O conflito entre brasileiros e surinameses pode ser visto como um incidente isolado ou como parte de algo mais amplo. Isoladamente, um brasileiro teria  morto um quilombola, descendente de escravos, gerando uma reação violenta contra uma comunidade de garimpeiros brasileiros, sem vítimas fatais.

De modo amplo, o episódio se insere no amplo painel de conflitos envolvendo brasileiros que vivem no exterior e nacionais de outros países, que tende a se intensificar. A outra perna do conflito é a expansão do capital nacional sobre os mercados do subcontinente.

Como exemplo do primeiro problema, temos os brasiguaios no Paraguai, aonde já são mais de 250 mil e ocupam terras produtivas reivindicadas pela comunidade local. Eu os visitei este ano.

Na Bolívia, além dos produtores agrícolas do departamento de Santa Cruz de La Sierra, que visitei por duas vezes, existem conflitos outros nas províncias de Tarija, Pando e Beni. Com destaque para os brasileiros que vivem em faixa de fronteira e que estão sendo relocalizados no governo do presidente Evo Morales.

Com o Equador e com a Bolívia, temos problemas outros derivados da atuação das nossas empresas, Camargo Correia e Petrobrás, respectivamente. Já com os argentinos, o conflito é mais antigo e difuso, pois envolve a ameaça de desindustrialização, face à baixa competitividade dos portenhos em diversas cadeias produtivas, o que tem levado o Mercosul a seguidos impasses.

Em todos esses países, a presença brasileira tem crescido, seja via negócios, exportação de capitais ou ainda contratos de infra-estrutura.
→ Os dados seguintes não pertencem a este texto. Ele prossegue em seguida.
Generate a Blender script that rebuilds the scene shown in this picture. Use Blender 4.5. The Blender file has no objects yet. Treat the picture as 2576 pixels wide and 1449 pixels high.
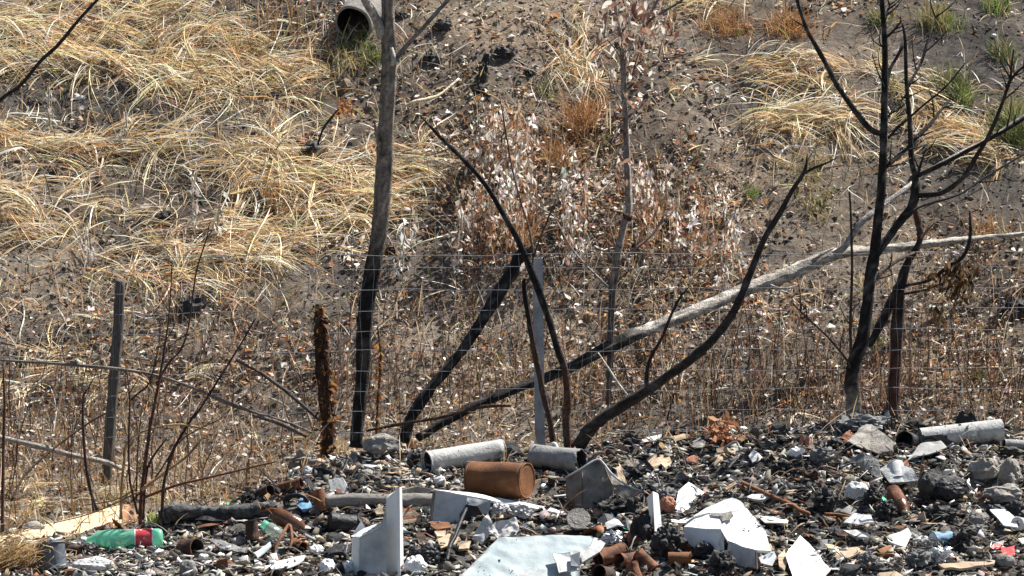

Nesse último caso, apenas na Venezuela os investimentos privados já chegam a mais de US$ 20 bi.

Essa expansão de capitais nacionais para a América do Sul é bancada pelo BNDES, através de linhas de crédito amplas e que tem se diversificado. Essa relação entre um banco estatal de investimentos e grandes empresas nacionais não é de agora. Mas tem se aprofundado vertiginosamente no governo Lula, numa clara aliança política entre o petismo, o empresariado nacional – com o protagonismo das empreiteiras -, e a alta burocracia do banco.

Essa aliança possui dois efeitos, um externo e o outro interno.

Externamente, ela incorpora espaço e recursos sul-americanos à esfera de influência e atuação do grande capital nacional, outorgando a este mercados e ampliando a sua escala em nível transnacional, base para vôos mais altos.

Internamente, a atuação do BNDES, politicamente orientada, elege setores e empresas que serão mais dinâmicos e competitivos, vis a vis os demais. E cimenta, juntamente com os fundos de pensão, uma aliança entre o PT e o grande capital nacional, outrora um quase monopólio tucano.

Essa dinâmica – econômica, política e  populacional – tende a reverter dois paradigmas históricos. Um, a nossa baixa prioridade e fluxo de transações com a América do Sul, a exceção do cone sul. Dois, a “excentricidade” sul-americana e nossa, baseada numa retórica de integração regional, mas de um verdadeiro acoplamento às economias da Europa e EUA.

Esses movimentos trazem consigo problemas e dilemas. Talvez o maior deles seja como manter o nosso perfil de “império benigno” nas palavras de José Natanson (1) e consolidar nossa liderança regional, base para uma projeção global. E subsidiariamente abrir espaços para nossas empresas e os conflitos daí decorrentes.

Voltando ao tema inicial, para alguns países a presença física de brasileiros constitui-se em ameaça difusa à soberania dos nossos vizinhos. Em outros, é a chegada de capitais e empresas brasileiras o foco das tensões. Por fim, caso de Honduras, é a ingerência política a razão do mal estar.

Esse sumário balanço aponta para o crescimento dos conflitos e do ônus da liderança regional ambicionada pelo Brasil. Aponta também para a necessidade de revermos nossas concepções diplomáticas e estratégicas. Desde as mais ricas e sedimentadas em fins do século XIX e início do século XX pelo Barão de Rio Branco, até as mais recentes, pós guerra fria.

Os conflitos como os da semana passada no Suriname tendem a ampliar sua freqüência. Disso não tenhamos dúvida. E é neles que vamos ser testados a dizer qual a nossa liderança, se imperial ou benigna.